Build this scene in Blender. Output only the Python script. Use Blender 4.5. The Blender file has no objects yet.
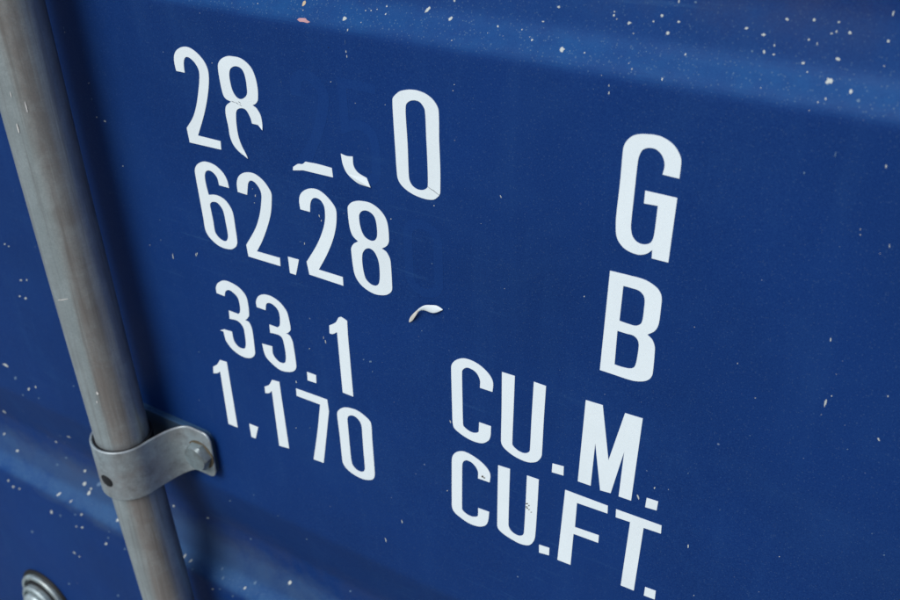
import bpy, bmesh, math, random
from mathutils import Vector, Matrix
from mathutils.geometry import tessellate_polygon
from mathutils import noise as mnoise
random.seed(7)
scene = bpy.context.scene
col = scene.collection
R = math.radians
# ---------------------------------------------------------------- camera
CAMZ = 1.6                      # eye height
U = 0.33                        # metres: distance of the camera from the door
AX = Vector((0.85483721, 0.26184622, -0.44798426))
AD = Vector((0.01643696, 0.84924304, 0.52774623))
AN = Vector((0.51863587, -0.45850062, 0.7216606))
right = Vector((AX[0], AN[0], -AD[0]))
down = Vector((AX[1], AN[1], -AD[1]))
fwd = Vector((AX[2], AN[2], -AD[2]))
cam = bpy.data.cameras.new('camera')
camo = bpy.data.objects.new('camera', cam)
col.objects.link(camo)
M = Matrix((right, -down, -fwd)).transposed().to_4x4()
M.translation = Vector((0, -U, CAMZ))
camo.matrix_world = M
cam.sensor_width = 36
cam.lens = 38.53
cam.clip_start = 0.01
cam.clip_end = 100
cam.dof.use_dof = True
cam.dof.focus_distance = 0.45
cam.dof.aperture_fstop = 14
scene.camera = camo
# ---------------------------------------------------------------- light
SUN = Vector((-0.065, -0.66, 0.72)).normalized()     # towards the sun
w = bpy.data.worlds.new('World')
scene.world = w
w.use_nodes = True
nt = w.node_tree
bg = nt.nodes['Background']
sky = nt.nodes.new('ShaderNodeTexSky')
sky.sky_type = 'NISHITA'
sky.sun_disc = False
sky.sun_elevation = math.asin(SUN.z)
sky.sun_rotation = math.atan2(SUN.x, SUN.y)
sky.dust_density = 1.5
# below the horizon: yard, with bright and dark sectors invented for the bar's reflections
geo = nt.nodes.new('ShaderNodeTexCoord')
sep = nt.nodes.new('ShaderNodeSeparateXYZ')
nt.links.new(geo.outputs['Generated'], sep.inputs[0])
rx = nt.nodes.new('ShaderNodeValToRGB')
stops = [(0.0, (2.3, 2.8, 3.1)), (0.50, (2.2, 2.5, 2.6)), (0.57, (3.8, 3.5, 3.1)), (0.64, (1.0, 0.85, 0.70)),
         (0.76, (2.2, 1.85, 1.55)), (0.90, (0.7, 0.6, 0.5)), (1.0, (0.9, 0.9, 0.9))]
while len(rx.color_ramp.elements) < len(stops):
    rx.color_ramp.elements.new(0.5)
for e_, (p_, c_) in zip(rx.color_ramp.elements, stops):
    e_.position = p_
    e_.color = (*c_, 1)
mx = nt.nodes.new('ShaderNodeMath'); mx.operation = 'MULTIPLY_ADD'
nt.links.new(sep.outputs['X'], mx.inputs[0]); mx.inputs[1].default_value = 0.5; mx.inputs[2].default_value = 0.5
nt.links.new(mx.outputs[0], rx.inputs[0])
hz = nt.nodes.new('ShaderNodeMapRange')
nt.links.new(sep.outputs['Z'], hz.inputs[0])
hz.inputs[1].default_value = -0.05; hz.inputs[2].default_value = 0.02
mg = nt.nodes.new('ShaderNodeMix'); mg.data_type = 'RGBA'
nt.links.new(hz.outputs[0], mg.inputs[0])
nt.links.new(rx.outputs[0], mg.inputs[6])
nt.links.new(sky.outputs[0], mg.inputs[7])
nt.links.new(mg.outputs[2], bg.inputs[0])
bg.inputs[1].default_value = 0.115
sl = bpy.data.lights.new('sun', 'SUN')
sl.energy = 3.0
sl.angle = R(32)
sl.color = (1.0, 0.97, 0.93)
so = bpy.data.objects.new('sun', sl)
col.objects.link(so)
so.rotation_euler = SUN.to_track_quat('Z', 'Y').to_euler()
scene.view_settings.view_transform = 'Standard'
scene.view_settings.look = 'None'
scene.view_settings.exposure = -0.05
scene.view_settings.gamma = 1.0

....

- **Directions for this task**: Find the lines above holding the word "scene" and show them.

- **Exercise response**:
Build this scene in Blender. Output only the Python script. Use Blender 4.5. The Blender file has no objects yet.
scene = bpy.context.scene
col = scene.collection
scene.camera = camo
scene.world = w
scene.view_settings.view_transform = 'Standard'
scene.view_settings.look = 'None'
scene.view_settings.exposure = -0.05
scene.view_settings.gamma = 1.0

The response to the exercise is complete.